Autobiographie (Crevel)
AUTOBIOGRAPHIE
Né le 10 août 1900 à Paris de parents parisiens, ce qui lui permet d’avoir l’air slave. Lycée, Sorbonne, Faculté de Droit, Service militaire jusqu’à la fin de 1923, d’où l’impression de ne vivre vraiment que depuis peu de mois. N’est allé ni au Thibet, ni au Groenland, ni même en Amérique, mais les voyages qui n’ont pas eu lieu en surface on a tenté de les faire en profondeur Ainsi, peut se vanter de bien connaître certaines rues et leurs hôtels de jour et de nuit.
A horreur de tous les esthétismes, qu’il s’agisse de celui d’Oxford et des pantalons larges, de celui des remords de cinéma avec leurs maisons de guingois, de celui des nègres et du jazz, des bals musettes et des pianos mécaniques…, etc. Voudrait bien pour des romans futurs retrouver des personnages aussi nus, aussi vivants que les couteaux et fourchettes qui figuraient les hommes et les femmes dans les histoires destinées à demeurer inédites qu’il se racontait enfant.

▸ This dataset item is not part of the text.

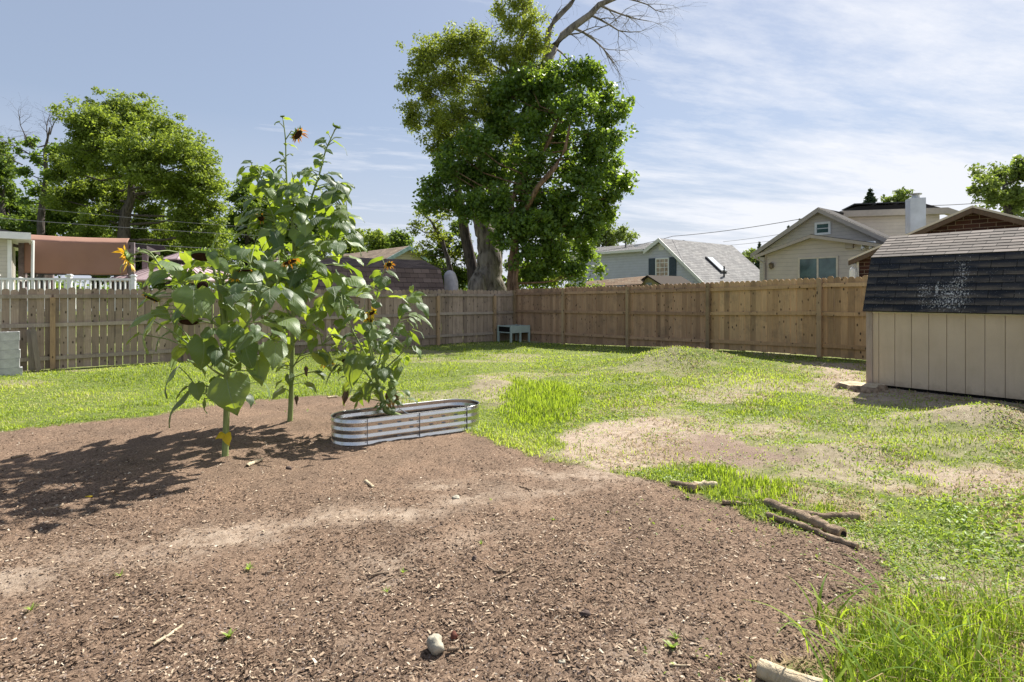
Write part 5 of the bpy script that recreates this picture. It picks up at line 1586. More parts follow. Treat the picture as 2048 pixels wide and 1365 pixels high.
sunflower('bushy multi-stemmed sunflower growing out of the galvanised bed', (772, 830), Y3,
          [(772, 826, 0, .030), (762, 790, 0, .027), (752, 750, 0, .024), (745, 715, 0, .018), (740, 680, 0, .014), (745, 640, 0, .011), (752, 600, 0, .008), (762, 560, 0, .006), (770, 532, 0, .005)],
          [[(756, 760, 0, .014), (775, 700, .05, .011), (795, 650, .1, .008), (815, 615, .1, .006), (830, 590, .1, .004)],
           [(752, 750, 0, .014), (720, 690, 0, .011), (700, 650, 0, .008), (685, 610, 0, .005)],
           [(748, 735, 0, .012), (735, 680, -.1, .009), (728, 630, -.1, .007), (730, 610, -.1, .004)],
           [(756, 750, 0, .010), (790, 720, -.1, .008), (820, 690, -.1, .005)],
           [(768, 815, .05, .010), (790, 770, .05, .008), (805, 740, .05, .005)],
           [(760, 790, 0, .010), (735, 750, -.1, .008), (705, 720, -.1, .006)],
           [(752, 750, 0, .010), (765, 690, .1, .009), (760, 650, .1, .006)]],
          c6, (500, 500, 3.4125),
          [(620, 680, 690, 830, 675, 840, 36, .15), (680, 740, 675, 840, 665, 815, 46, .17), (740, 800, 680, 810, 710, 820, 22, .15), (560, 620, 735, 790, 700, 820, 5, .14), (800, 825, 745, 800, 750, 800, 8, .10)],
          hd3, 6, .03, .4, .0035, p3)
dl = Leaves()
for (px0, py0, px1, py1, w, dy) in [(612, 735, 614, 755, .05, 0), (593, 793, 594, 811, .05, 0), (785, 775, 788, 818, .09, .1), (792, 790, 797, 815, .06, .05), (692, 785, 688, 812, .08, -.1), (775, 790, 782, 822, .07, .1)]:
    dl.leaf(W(px0, py0, Y3 + dy), W(px1, py1, Y3 + dy), w, (0, -1, .3), .8, 1.0, .4, .2, px0)
dl.build('withered_leaves', M['deadleaf'], [o for o in COL.objects if o.name == 'sunflower.002'][0])

# ------------------------------------------------------------------ trees
def leaf_cloud(name, m, parent, centers, radii, n_per, size, seed, flat=.7, up=.6, aspect=.55, density=None):
    rr = np.random.default_rng(seed)
    C_ = np.repeat(centers, n_per, axis=0); R_ = np.repeat(radii, n_per)[:, None]
    n = len(C_)
    d = rr.normal(size=(n, 3)); d /= np.linalg.norm(d, axis=1)[:, None]
    r = rr.random((n, 1)) ** .45
    P = C_ + d * r * R_ * np.array([1, 1, flat]) + rr.normal(size=(n, 3)) * R_ * .12
    nrm = rr.normal(size=(n, 3)) * .75 + d * .5 + np.array([0, 0, up]); nrm /= np.linalg.norm(nrm, axis=1)[:, None]
    a = np.cross(nrm, rr.normal(size=(n, 3))); a /= np.linalg.norm(a, axis=1)[:, None]; b = np.cross(nrm, a)
    s = size * (.6 + .8 * rr.random((n, 1)))
    v0 = P - a * s * .5; v2 = P + a * s * .5 - nrm * s * .12; v1 = P + b * s * aspect * .5 + nrm * s * .06 - a * s * .05; v3 = P - b * s * aspect * .5 + nrm * s * .06 - a * s * .05
    V_ = np.stack([v0, v1, v2, v3], 1).reshape(-1, 3)
    cv = np.repeat(rr.random(len(centers)), n_per)
    var = np.clip(.62 * cv + .38 * rr.random(n), 0, 1)
    return raw_mesh(name, V_, np.full(n, 4), np.arange(4 * n), m, var, None, parent, False)


def tree(kind, label, trunk, blobs, Y, m_leaf, m_bark, size, npc=70, ncl=10, seed=1, group=None, crown_r=.42, limb_r=.07, twigs=True, extra=None, flat=.75, up=.5, aspect=.6, thick=1.0, cat='tree', shell=.55):
    rr = np.random.default_rng(seed)
    base = W(trunk[0][0], 590, Y + trunk[0][2]); base[2] = 0
    root = thing(kind, label, cat, tuple(base), group)
    K = [W(p[0], p[1], Y + p[2]) for p in trunk]; rad = [p[3] for p in trunk]
    K[0][2] = min(K[0][2], -.1)
    mb = MB(); P, R_ = [], []
    for i in range(len(K) - 1):
        for k in range(5):
            t = k / 5; P.append(K[i] * (1 - t) + K[i + 1] * t + rr.normal(size=3) * rad[i] * .08); R_.append((rad[i] * (1 - t) + rad[i + 1] * t) * (1 + rr.normal() * .04))
    P.append(K[-1]); R_.append(rad[-1]); mb.tube(P, R_, 14)
    TP = np.array(P); TR = np.array(R_)
    mb.build('trunk', m_bark, root, True)
    cen, cr = [], []; lm = MB()
    for bi, bl in enumerate(blobs):
        px, py, rp = bl[:3]; dy = bl[3] if len(bl) > 3 else rr.normal() * rp / FPX * Y * .6
        w = bl[4] if len(bl) > 4 else 1.0
        c = W(px, py, Y + dy); R = rp / FPX * Y
        # limb from the trunk
        d = TP - c; sc_ = np.linalg.norm(d, axis=1) + np.where(d[:, 2] > -.3 * R, 3.0, 0); k = int(np.argmin(sc_))
        a = TP[k]; mid = a * .5 + c * .5 + np.array([0, 0, -.06 * np.linalg.norm(c - a)]) + rr.normal(size=3) * .12 * R
        l0 = min(limb_r * thick * (1 + R * .35), TR[k] * .75); lm.tube([a, a * .6 + mid * .4, mid, mid * .4 + c * .6, c], [l0, l0 * .85, l0 * .65, l0 * .45, l0 * .25], 6, cap=False)
        nc = int(max(3, ncl * w * (R ** 2) * 1.0))
        for j in range(nc):
            dd = rr.normal(size=3); dd /= np.linalg.norm(dd)
            q = c + dd * R * (shell + (1 - shell) * rr.random()) * np.array([1, 1, .85]) * (1 + .18 * rr.normal())
            cen.append(q); cr.append(crown_r * (.6 + .8 * rr.random()))
            if twigs and j % 2 == 0: 
                m_ = (c + q) / 2 + rr.normal(size=3) * .1; lm.tube([c, m_, q], [l0 * .25, l0 * .16, .008], 4, cap=False)
    lm.build('limbs', m_bark, root, True)
    leaf_cloud('crown', m_leaf, root, np.array(cen), np.array(cr), npc, size, seed + 100, flat, up, aspect)
    return root


def bare_branch(mb, p, d, L, r, depth, rr, droop=0.0):
    p = np.array(p, float); d = np.array(d, float); pts = [p.copy()]; n = 5; rad = [r]
    for i in range(n):
        d = d + rr.normal(size=3) * .16 + np.array([0, 0, -droop]); d /= np.linalg.norm(d); p = p + d * L / n; pts.append(p.copy()); rad.append(max(r * (1 - .75 * (i + 1) / n), .003))
        if depth > 0:
            for _ in range(2 if i else 1):
                if rr.random() < .75:
                    e = d + rr.normal(size=3) * .75; e /= np.linalg.norm(e); bare_branch(mb, p, e, L * (.35 + .3 * rr.random()), rad[-1] * .6, depth - 1, rr, droop + .02)
    mb.tube(pts, rad, 5 if depth else 3, cap=False)


M['lf_maple'] = leafmat('maple_leaves', (.11, .155, .03), (.20, .24, .045), (.42, .50, .05), .42, .55, .3, (.34, .30, .04))
M['lf_dark'] = leafmat('dark_glossy_leaves', (.05, .10, .025), (.11, .18, .04), (.36, .52, .04), .40, .45, .4)
M['lf_left'] = leafmat('green_leaves', (.09, .14, .028), (.17, .225, .045), (.38, .48, .05), .40, .55, .3)
M['lf_bg'] = leafmat('deep_green_leaves', (.05, .085, .022), (.10, .15, .035), (.28, .40, .04), .36, .6, .2)
M['lf_pale'] = leafmat('pale_green_leaves', (.12, .17, .045), (.21, .26, .07), (.32, .42, .06), .35, .55, .3)
M['lf_con'] = leafmat('conifer_needles', (.03, .055, .028), (.06, .095, .045), (.08, .12, .04), .2)

# big left maple
LY = 44
tree('maple_tree', 'large rounded bright green maple behind the brown curtain', [(243, 560, 0, .55), (247, 480, 0, .42), (250, 430, 0, .38), (262, 400, 0, .28), (262, 350, 0, .18), (265, 280, 0, .08)],
     [(185, 250, 58), (230, 235, 55), (275, 240, 55), (320, 265, 50), (215, 300, 62), (290, 310, 62), (355, 310, 50), (400, 320, 40), (415, 370, 45), (425, 420, 34), (370, 370, 52), (165, 320, 45), (160, 380, 45, 2),
      (210, 370, 52, 3), (320, 380, 55, 2), (300, 440, 42, 2), (375, 430, 46), (420, 460, 34), (200, 435, 40), (345, 480, 36, 2), (290, 350, 40, -3), (135, 340, 42), (125, 400, 42, 1), (250, 400, 50, 3), (270, 480, 40, 2), (425, 500, 36), (390, 470, 40), (180, 480, 40, 2)], LY, M['lf_left'], M['bark_dark'], .21, 60, 19, 21, crown_r=.56, limb_r=.075, shell=.25, flat=.6)
tree('tree', 'thin half-bare tree with dead twigs on top left of the large maple', [(88, 560, 0, .3), (82, 440, 0, .25), (92, 360, 0, .18), (90, 300, 0, .1), (100, 255, 0, .05)],
     [(60, 285, 16), (75, 320, 20), (105, 300, 18), (50, 345, 18), (108, 350, 24), (115, 300, 14), (75, 380, 20), (35, 300, 8), (110, 395, 26), (50, 400, 16)], 46, M['lf_dark'], M['bark_dark'], .22, 36, 26, 22, crown_r=.32, limb_r=.05, shell=.1)
mb = MB(); rr_ = np.random.default_rng(5)
for (px, py, dx, dz) in ((70, 300, -.5, .8), (60, 290, -.2, 1), (95, 280, .2, 1), (100, 270, .4, .9), (45, 330, -.9, .3), (60, 310, -.8, .6)):
    bare_branch(mb, W(px, py, 46), (dx, 0, dz), 2.6, .05, 2, rr_)
tt = [o for o in COL.objects if o.name.startswith('tree') and o.type == 'EMPTY'][-1]
mb.build('dead_twigs', M['bark_dark'], tt)
BG = [('dark tree cut by the left edge of the photo', [(5, 560, 0, .3), (5, 400, 0, .2)], [(-10, 350, 40), (10, 400, 35), (-40, 300, 50), (20, 460, 40), (15, 330, 14)], 50, 31, 'lf_bg'),
      ('dark bushy tree low behind the half-bare tree', [(70, 560, 0, .3), (70, 450, 0, .2)], [(60, 530, 45), (10, 520, 45), (50, 430, 45), (100, 440, 45), (75, 480, 40), (120, 420, 30), (40, 500, 40), (110, 510, 40)], 52, 32, 'lf_bg'),
      ('dark undergrowth tree beneath the maple, above the brown curtain', [(190, 560, 0, .3), (190, 480, 0, .2)], [(130, 520, 40), (200, 530, 42), (260, 530, 40), (160, 460, 42), (210, 480, 42), (170, 510, 35), (240, 500, 38), (270, 470, 30), (150, 420, 25)], 50, 33, 'lf_bg'),
      ('green tree low to the right under the maple', [(330, 560, 0, .3), (330, 480, 0, .2)], [(290, 540, 40), (340, 545, 40), (400, 540, 40), (450, 520, 36), (300, 500, 40), (350, 500, 38), (390, 490, 36), (340, 460, 30), (420, 500, 34), (440, 470, 26)], 50, 34, 'lf_bg'),
      ('dark green tree between the maple and the tall sunflower', [(495, 560, 0, .3), (495, 450, 0, .2)], [(480, 400, 26), (500, 430, 34), (470, 450, 30), (520, 400, 24), (485, 375, 16), (530, 450, 32), (500, 490, 36), (545, 415, 22), (560, 470, 25)], 55, 35, 'lf_bg'),
      ('dark tree right behind the tall sunflower above the brown shed', [(600, 560, 0, .3), (600, 480, 0, .2)], [(580, 480, 30), (620, 470, 30), (650, 450, 22), (600, 440, 24), (655, 480, 24), (560, 500, 25), (640, 500, 24)], 56, 36, 'lf_bg')]
for lb, tr, bl, Yt, sd_, ml in BG:
    tree('tree', lb, tr, bl, Yt, M[ml], M['bark_dark'], .30, 52, 15, sd_, 'trees behind the left neighbour', crown_r=.6, limb_r=.08, twigs=False, shell=.2)
tree('tree', 'pale olive tree with a flat top beyond the tan roof', [(740, 560, 0, .3), (740, 500, 0, .2)], [(700, 490, 24), (725, 480, 24), (755, 478, 24), (780, 488, 22), (740, 500, 26), (690, 505, 20), (775, 505, 22)], 60, M['lf_left'], M['bark_dark'], .28, 50, 16, 41, crown_r=.6, twigs=False, shell=.3)
tree('tree', 'small dark round tree between the pale olive tree and the big trunk', [(800, 560, 0, .25), (800, 490, 0, .2)], [(798, 470, 17), (812, 482, 18), (790, 490, 16), (808, 500, 18)], 50, M['lf_bg'], M['bark_dark'], .26, 50, 18, 42, crown_r=.5, twigs=False, shell=.3)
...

Avait commencé des recherches pour une thèse de doctorat ès lettres sur Diderot romancier, quand, avec Marcel Arland, Jacques Baron, Georges Limbour, Max Morise, Roger Vitrac, il fonda une Revue «Aventure» qui lui valut d’oublier le XVIIIe siècle pour le XXe. C’est alors qu’il connut Louis Aragon, André Breton, Paul Éluard, Philippe Soupault, Tristan Tzara, et un jour, devant un tableau de Giorgio de Chirico, il eut enfin la vision d’un monde nouveau. Il négligea définitivement le vieux grenier logico-réaliste, comprenant qu’il était lâche de se confiner dans une médiocrité raisonneuse, que, chez les vrais poètes, il ne trouvait ni jeux de mots, ni jeux d’images, mais qu’il les aimait — et parmi eux tout particulièrement Rimbaud et Lautréamont — pour leur pouvoir libérateur.
A participé aux premières expériences hypnotiques d’où André Breton tira des arguments pour son Manifeste du Surréalisme. A donc pu constater de lui-même que le Surréalisme était le moins littéraire et le plus désintéressé des mouvements, et persuadé qu’il n’est pas de vie morale possible pour qui n’est point docile aux voies souterraines ou se refuse à reconnaître la réalité des forces obscures, a décidé une fois pour toutes, et au risque de passer pour un Don Quichotte, un arriviste ou un fou, d’essayer tant par ses actes que par ses écrits, d’écarter les barrières qui limitent l’homme et ne le soutiennent pas.
Son premier roman Détours (N. R. F. 1924), une œuvre, un portrait (épuisé), était une promenade préliminaire où les critiques, et en particulier Benjamin Crémieux, Edmond Jaloux, Albert Thibaudet, ont reconnu des attitudes, des flâneries et des rages caractéristiques du jeune homme actuel. Mon Corps et Moi(1925), roman dont le héros porte en soi toutes ses aventures et où les gestes, les personnages ne sont que des prétextes, est un panorama intérieur.